>> Start

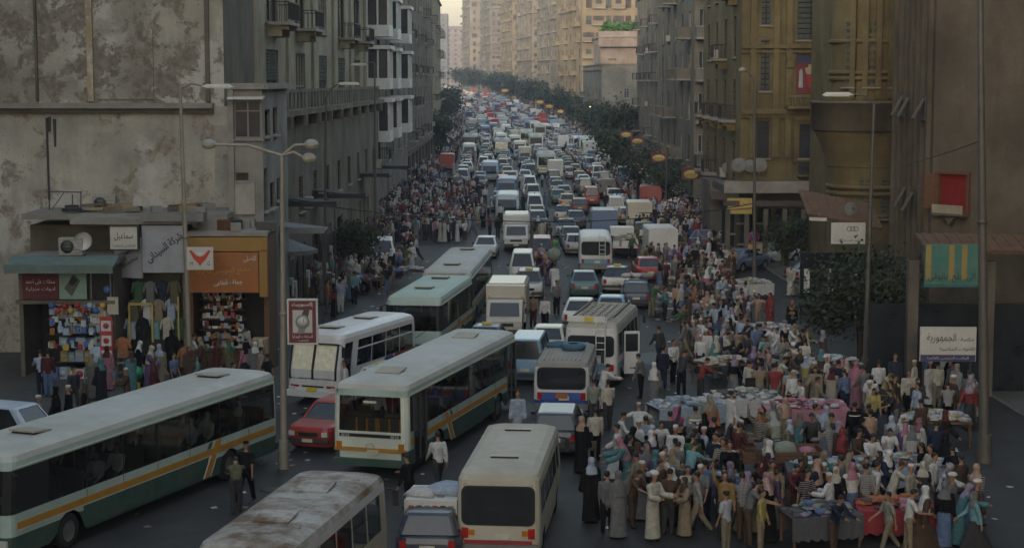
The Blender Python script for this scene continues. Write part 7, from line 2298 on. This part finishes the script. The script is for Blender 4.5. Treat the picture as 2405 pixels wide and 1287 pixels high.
lamp_post(437, 838, 423, 207, [(478, 203, 'long')], 'thin lamp post before the clothes shop, long pale head pointing right', Y=69.0)
L2, g2, t2 = lamp_post(667, 1100, 662, 366, [(500, 340, 'round'), (722, 340, 'round'), (716, 372, 'round')], 'pale lamp post carrying the watch poster and three round heads', r=.10)
lamp_post(762, 700, 766, 230, [(795, 197, 'long')], 'lamp post with curved arm in front of the loggia building', M_postd, .09)
lamp_post(882, 600, 880, 150, [(862, 152, 'long')], 'tall dark lamp post before the glazed bays', M_postd, .10)
lamp_post(828, 560, 826, 260, [], 'bare dark post between the curved lamp post and the glazed bays', M_postd, .08)
lamp_post(1026, 330, 1026, 168, [(1005, 165, 'long'), (1042, 165, 'long')], 'far double armed lamp post left of the avenue', M_postd, .12)
lamp_post(1772, 650, 1772, 190, [(1748, 165, 'round')], 'lamp post with round head beside the yellow building', M_postd, .10)
lamp_post(2030, 890, 2053, 245, [(2000, 222, 'long')], 'leaning lamp post in front of the round cornered building', M_postd, .10)
RP, gR, tR = lamp_post(2312, 1085, 2302, -60, [], 'thick dark post at the right edge of the market', M_postd, .15)
lamp_post(1490, 330, 1486, 178, [(1472, 176, 'long'), (1500, 176, 'long')], 'double armed lamp post before the blank grey building', M_postd, .12)
lamp_post(1655, 470, 1652, 215, [(1630, 205, 'long')], 'lamp post before the grey bay block', M_postd, .10)
# watch poster on the pale post
p = D(711, 755, g2.y - .18); k = g2.y / FPX; w, h = 68 * k, 104 * k
b = MB(); b.box((0, 0, 0), (w, .14, h), M_maroon); po = b.build('watch_poster', None, p, .02, label='maroon framed poster of a wrist watch hung on the pale lamp post', cat='poster')
f = MB()
for sx in (-1, 1): f.box((sx * w / 2, 0, 0), (.05, .18, h + .05), M_wsign); f.box((0, 0, sx * h / 2), (w - .05, .18, .05), M_wsign)
f.build('frame', po)
q = MB(); q.box((0, -.075, .01), (w * .68, .012, h * .52), mat('poster_pale', (.46, .45, .43), .5)); q.build('picture', po)
wt_ = MB(); dk = mat('watch_dark', (.05, .05, .055), .4); gr = mat('watch_grey', (.22, .22, .22), .4)
wt_.prism([(-.17, -.36), (.05, -.36), (.12, -.1), (-.1, -.1)], -.092, -.082, gr); wt_.prism([(-.08, .1), (.16, .1), (.22, .36), (.05, .38)], -.092, -.082, dk)
wt_.lathe([(.0, -.10), (.20, -.10), (.22, -.09), (.22, -.082)], gr, (0, 0, 0), 20, 'Y'); wt_.lathe([(.0, -.106), (.15, -.106), (.15, -.1)], M_wsign, (0, 0, 0), 20, 'Y'); wt_.box((.03, -.11, .04), (.015, .006, .12), M_ink, rx=0); wt_.build('watch', po)
text('إكسبوريت', w * .72, M_letw, po, (0, -.075, h * .39), height=h * .11, bold=.015); text('الساعات الهدايا', w * .7, M_letw, po, (0, -.075, -h * .34), height=h * .08); text('القاهرة', w * .35, M_letw, po, (.02, -.075, -h * .43), height=h * .05)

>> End

* WORK INSTRUCTIONS *
Copy each line in full and exactly, omitting any picture.

* RESULT FOR THIS EXERCISE *
The Blender Python script for this scene continues. Write part 7, from line 2298 on. This part finishes the script. The script is for Blender 4.5. Treat the picture as 2405 pixels wide and 1287 pixels high.
lamp_post(437, 838, 423, 207, [(478, 203, 'long')], 'thin lamp post before the clothes shop, long pale head pointing right', Y=69.0)
L2, g2, t2 = lamp_post(667, 1100, 662, 366, [(500, 340, 'round'), (722, 340, 'round'), (716, 372, 'round')], 'pale lamp post carrying the watch poster and three round heads', r=.10)
lamp_post(762, 700, 766, 230, [(795, 197, 'long')], 'lamp post with curved arm in front of the loggia building', M_postd, .09)
lamp_post(882, 600, 880, 150, [(862, 152, 'long')], 'tall dark lamp post before the glazed bays', M_postd, .10)
lamp_post(828, 560, 826, 260, [], 'bare dark post between the curved lamp post and the glazed bays', M_postd, .08)
lamp_post(1026, 330, 1026, 168, [(1005, 165, 'long'), (1042, 165, 'long')], 'far double armed lamp post left of the avenue', M_postd, .12)
lamp_post(1772, 650, 1772, 190, [(1748, 165, 'round')], 'lamp post with round head beside the yellow building', M_postd, .10)
lamp_post(2030, 890, 2053, 245, [(2000, 222, 'long')], 'leaning lamp post in front of the round cornered building', M_postd, .10)
RP, gR, tR = lamp_post(2312, 1085, 2302, -60, [], 'thick dark post at the right edge of the market', M_postd, .15)
lamp_post(1490, 330, 1486, 178, [(1472, 176, 'long'), (1500, 176, 'long')], 'double armed lamp post before the blank grey building', M_postd, .12)
lamp_post(1655, 470, 1652, 215, [(1630, 205, 'long')], 'lamp post before the grey bay block', M_postd, .10)
# watch poster on the pale post
p = D(711, 755, g2.y - .18); k = g2.y / FPX; w, h = 68 * k, 104 * k
b = MB(); b.box((0, 0, 0), (w, .14, h), M_maroon); po = b.build('watch_poster', None, p, .02, label='maroon framed poster of a wrist watch hung on the pale lamp post', cat='poster')
f = MB()
for sx in (-1, 1): f.box((sx * w / 2, 0, 0), (.05, .18, h + .05), M_wsign); f.box((0, 0, sx * h / 2), (w - .05, .18, .05), M_wsign)
f.build('frame', po)
q = MB(); q.box((0, -.075, .01), (w * .68, .012, h * .52), mat('poster_pale', (.46, .45, .43), .5)); q.build('picture', po)
wt_ = MB(); dk = mat('watch_dark', (.05, .05, .055), .4); gr = mat('watch_grey', (.22, .22, .22), .4)
wt_.prism([(-.17, -.36), (.05, -.36), (.12, -.1), (-.1, -.1)], -.092, -.082, gr); wt_.prism([(-.08, .1), (.16, .1), (.22, .36), (.05, .38)], -.092, -.082, dk)
wt_.lathe([(.0, -.10), (.20, -.10), (.22, -.09), (.22, -.082)], gr, (0, 0, 0), 20, 'Y'); wt_.lathe([(.0, -.106), (.15, -.106), (.15, -.1)], M_wsign, (0, 0, 0), 20, 'Y'); wt_.box((.03, -.11, .04), (.015, .006, .12), M_ink, rx=0); wt_.build('watch', po)
text('إكسبوريت', w * .72, M_letw, po, (0, -.075, h * .39), height=h * .11, bold=.015); text('الساعات الهدايا', w * .7, M_letw, po, (0, -.075, -h * .34), height=h * .08); text('القاهرة', w * .35, M_letw, po, (.02, -.075, -h * .43), height=h * .05)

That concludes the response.